Income Tax Department will impose a fine of Rs 10 lakh for not providing this information till 31st December.

Income Tax: Those who have such assets or income but have filed ITR-1 or ITR-4 will have to file revised or belated returns by December 31 to avoid penalties and prosecution as prescribed under the anti-black money law.

Income Tax Department has urged Indian citizens to file the correct ITR form to disclose their foreign assets. If they have submitted the wrong form, revise their returns. The last date for filing revised ITR is December 31, 2024. The department has warned taxpayers that if they do not disclose the income earned from their foreign assets in the ITR, they will be fined up to Rs 10 lakh.

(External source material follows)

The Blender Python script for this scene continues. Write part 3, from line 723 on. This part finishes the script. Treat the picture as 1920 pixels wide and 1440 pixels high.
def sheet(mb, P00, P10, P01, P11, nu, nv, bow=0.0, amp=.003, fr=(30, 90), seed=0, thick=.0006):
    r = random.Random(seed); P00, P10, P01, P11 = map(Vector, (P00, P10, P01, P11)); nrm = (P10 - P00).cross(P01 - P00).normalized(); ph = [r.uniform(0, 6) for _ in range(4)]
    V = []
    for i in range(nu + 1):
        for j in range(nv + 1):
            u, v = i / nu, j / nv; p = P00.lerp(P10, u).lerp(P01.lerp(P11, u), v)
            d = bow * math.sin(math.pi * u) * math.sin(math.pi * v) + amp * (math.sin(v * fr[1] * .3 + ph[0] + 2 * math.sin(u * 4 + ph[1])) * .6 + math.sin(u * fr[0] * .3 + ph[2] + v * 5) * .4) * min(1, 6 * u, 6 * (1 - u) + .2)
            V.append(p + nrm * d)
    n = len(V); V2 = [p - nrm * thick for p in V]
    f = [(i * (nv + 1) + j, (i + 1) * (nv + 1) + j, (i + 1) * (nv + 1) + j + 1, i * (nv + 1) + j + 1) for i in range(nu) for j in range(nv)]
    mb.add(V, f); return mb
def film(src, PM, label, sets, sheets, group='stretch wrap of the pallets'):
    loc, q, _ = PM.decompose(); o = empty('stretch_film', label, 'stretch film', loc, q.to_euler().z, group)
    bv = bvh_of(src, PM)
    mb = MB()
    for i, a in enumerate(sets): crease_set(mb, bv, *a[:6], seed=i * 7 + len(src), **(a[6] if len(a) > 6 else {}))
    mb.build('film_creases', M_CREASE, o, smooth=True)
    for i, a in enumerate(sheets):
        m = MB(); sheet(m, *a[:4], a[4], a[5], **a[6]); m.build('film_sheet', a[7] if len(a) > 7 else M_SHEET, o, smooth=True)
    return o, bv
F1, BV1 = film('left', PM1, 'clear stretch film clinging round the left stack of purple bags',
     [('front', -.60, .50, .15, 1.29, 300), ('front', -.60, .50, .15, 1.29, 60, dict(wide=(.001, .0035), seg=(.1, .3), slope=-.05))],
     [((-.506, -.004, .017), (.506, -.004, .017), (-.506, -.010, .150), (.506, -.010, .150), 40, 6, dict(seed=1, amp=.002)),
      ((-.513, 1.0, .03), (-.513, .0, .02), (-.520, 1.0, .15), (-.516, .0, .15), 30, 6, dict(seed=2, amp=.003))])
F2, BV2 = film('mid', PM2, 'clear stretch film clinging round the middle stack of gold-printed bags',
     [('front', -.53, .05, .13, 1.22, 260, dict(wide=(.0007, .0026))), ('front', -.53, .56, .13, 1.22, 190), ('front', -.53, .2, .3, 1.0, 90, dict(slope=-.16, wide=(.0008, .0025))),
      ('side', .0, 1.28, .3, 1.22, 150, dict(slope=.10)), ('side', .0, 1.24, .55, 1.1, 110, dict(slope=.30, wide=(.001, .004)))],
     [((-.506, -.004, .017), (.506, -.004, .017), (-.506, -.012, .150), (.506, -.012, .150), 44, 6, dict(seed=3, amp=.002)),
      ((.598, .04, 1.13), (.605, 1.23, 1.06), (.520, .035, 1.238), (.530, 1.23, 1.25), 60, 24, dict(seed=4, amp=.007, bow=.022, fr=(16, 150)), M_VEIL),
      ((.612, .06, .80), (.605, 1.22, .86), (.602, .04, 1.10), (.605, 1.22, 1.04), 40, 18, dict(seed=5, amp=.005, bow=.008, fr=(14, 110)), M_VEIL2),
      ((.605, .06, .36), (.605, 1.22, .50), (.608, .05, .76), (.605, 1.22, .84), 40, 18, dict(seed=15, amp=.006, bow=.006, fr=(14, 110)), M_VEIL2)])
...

According to the department, two lakh income tax returns (ITRs) have been filed so far during the current assessment year giving details of foreign assets and income. A senior official said that resident Indians are required to inform the Income Tax Department about the shares received from their employers and income earned through employee stock options by filling the foreign assets and foreign source income schedule.

Campaign started

The department has recently launched a compliance-cum-awareness campaign for the assessment year 2024-25 to inform taxpayers about correctly filling the Schedule Foreign Assets (Schedule FA) and income from foreign sources (Schedule FSI) in their Income Tax Returns (ITR).

They will have to fill the revised form

According to Shashi Bhushan Shukla, Commissioner (Investigation) in CBDT, those who have such assets or income but have filed ITR-1 or ITR-4 will have to file revised or belated returns by December 31 to avoid penalty and prosecution prescribed under the anti-black money law.

Which form should taxpayers fill

According to the department, the taxpayer should use ITR-2 or ITR-3 as per his tax profile to correctly reflect the Schedule Foreign Assets (Schedule FA).

What is included in foreign assets

According to the department, all Indian residents are required to declare their foreign assets. This can include real estate, bank accounts, shares, debentures, insurance policies or any other financial assets.